The bigger difficulty is simply that, by and large, the adult services are a mirage. It is a case of the emperor having no clothes. There is nothing out there. I think Mr. Doyle referenced disability managers. We had an excellent disability manager. The guy should have been awarded numerous medals, given the number of cases he had to try to manage. He had to take people a year before they left school and try to sift through endless unclear placements on the other side. There are fundamental problems with what is available and the transition process itself is fundamentally flawed. It is almost a case of having to tear it up and start it again.

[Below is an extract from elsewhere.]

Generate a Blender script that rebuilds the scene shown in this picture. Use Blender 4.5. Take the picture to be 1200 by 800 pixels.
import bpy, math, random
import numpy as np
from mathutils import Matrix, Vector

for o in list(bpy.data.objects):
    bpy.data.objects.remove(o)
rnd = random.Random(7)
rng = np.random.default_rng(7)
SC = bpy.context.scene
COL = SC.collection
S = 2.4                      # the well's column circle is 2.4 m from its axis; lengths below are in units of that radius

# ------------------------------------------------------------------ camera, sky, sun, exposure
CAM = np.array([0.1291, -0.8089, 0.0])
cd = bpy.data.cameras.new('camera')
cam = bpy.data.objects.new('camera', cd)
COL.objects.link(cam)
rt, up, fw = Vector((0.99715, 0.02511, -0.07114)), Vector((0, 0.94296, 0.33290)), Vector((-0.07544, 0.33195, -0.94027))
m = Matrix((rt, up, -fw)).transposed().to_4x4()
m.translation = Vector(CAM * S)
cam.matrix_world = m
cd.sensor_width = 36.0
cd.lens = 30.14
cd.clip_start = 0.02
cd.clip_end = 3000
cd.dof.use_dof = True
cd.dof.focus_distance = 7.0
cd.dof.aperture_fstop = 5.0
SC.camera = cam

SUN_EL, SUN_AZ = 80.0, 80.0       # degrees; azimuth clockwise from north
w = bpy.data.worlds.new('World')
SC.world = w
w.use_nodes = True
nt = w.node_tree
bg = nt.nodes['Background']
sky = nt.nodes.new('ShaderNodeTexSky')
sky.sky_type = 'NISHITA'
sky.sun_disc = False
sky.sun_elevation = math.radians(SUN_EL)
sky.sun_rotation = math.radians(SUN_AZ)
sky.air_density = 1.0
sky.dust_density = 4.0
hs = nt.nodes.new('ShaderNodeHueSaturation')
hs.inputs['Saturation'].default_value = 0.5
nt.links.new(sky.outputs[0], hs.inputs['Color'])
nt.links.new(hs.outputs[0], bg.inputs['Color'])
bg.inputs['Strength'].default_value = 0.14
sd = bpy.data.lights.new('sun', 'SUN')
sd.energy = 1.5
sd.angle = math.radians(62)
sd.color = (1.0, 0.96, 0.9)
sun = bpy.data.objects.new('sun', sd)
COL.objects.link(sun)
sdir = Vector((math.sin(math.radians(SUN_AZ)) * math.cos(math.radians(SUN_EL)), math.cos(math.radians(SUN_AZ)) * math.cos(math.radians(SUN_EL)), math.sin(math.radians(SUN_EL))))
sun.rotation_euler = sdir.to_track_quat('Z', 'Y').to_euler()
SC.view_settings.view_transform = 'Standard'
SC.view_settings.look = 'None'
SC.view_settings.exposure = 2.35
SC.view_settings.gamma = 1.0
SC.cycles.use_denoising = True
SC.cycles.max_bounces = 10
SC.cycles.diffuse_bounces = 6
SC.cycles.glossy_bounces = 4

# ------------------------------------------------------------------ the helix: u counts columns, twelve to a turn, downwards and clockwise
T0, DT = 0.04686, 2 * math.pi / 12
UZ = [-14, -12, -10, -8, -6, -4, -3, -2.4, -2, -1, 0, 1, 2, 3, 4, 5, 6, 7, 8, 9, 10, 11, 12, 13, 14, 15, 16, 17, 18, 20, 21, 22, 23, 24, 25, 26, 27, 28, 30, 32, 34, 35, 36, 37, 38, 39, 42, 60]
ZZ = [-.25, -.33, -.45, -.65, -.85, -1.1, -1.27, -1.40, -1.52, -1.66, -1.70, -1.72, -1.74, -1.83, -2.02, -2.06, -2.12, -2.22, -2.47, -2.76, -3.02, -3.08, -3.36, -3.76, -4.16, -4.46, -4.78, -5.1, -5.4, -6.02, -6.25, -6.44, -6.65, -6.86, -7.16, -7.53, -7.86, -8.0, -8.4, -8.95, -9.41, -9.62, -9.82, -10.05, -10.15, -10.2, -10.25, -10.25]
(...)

I acknowledge the need for rights-based legislation but I urge caution in that regard. The process of having to go through legislation or a legal case is an indication that the system has failed. By the time there is a hearing and the case is processed, etc., endless years will have passed and it will have exhausted the parents and distracted people from the core issue. We should not have to engage lawyers for everything we do in life. It is incredible that we still need rights-based legislation but we probably do because the State is a little reticent to step up to the plate. There is significant goodwill but the bigger issue is that the hard yards and the hard work of putting something in place have not been done. We have been doing this for more than 12 years and still struggle with the incoherent multiplicity of services, so, of course, parents starting when their children are aged between 15 and 18 will struggle. It is incoherent. If that incoherence is recognised upfront, that may signal progression. Looking for something that is not there is quite an exhausting process as well.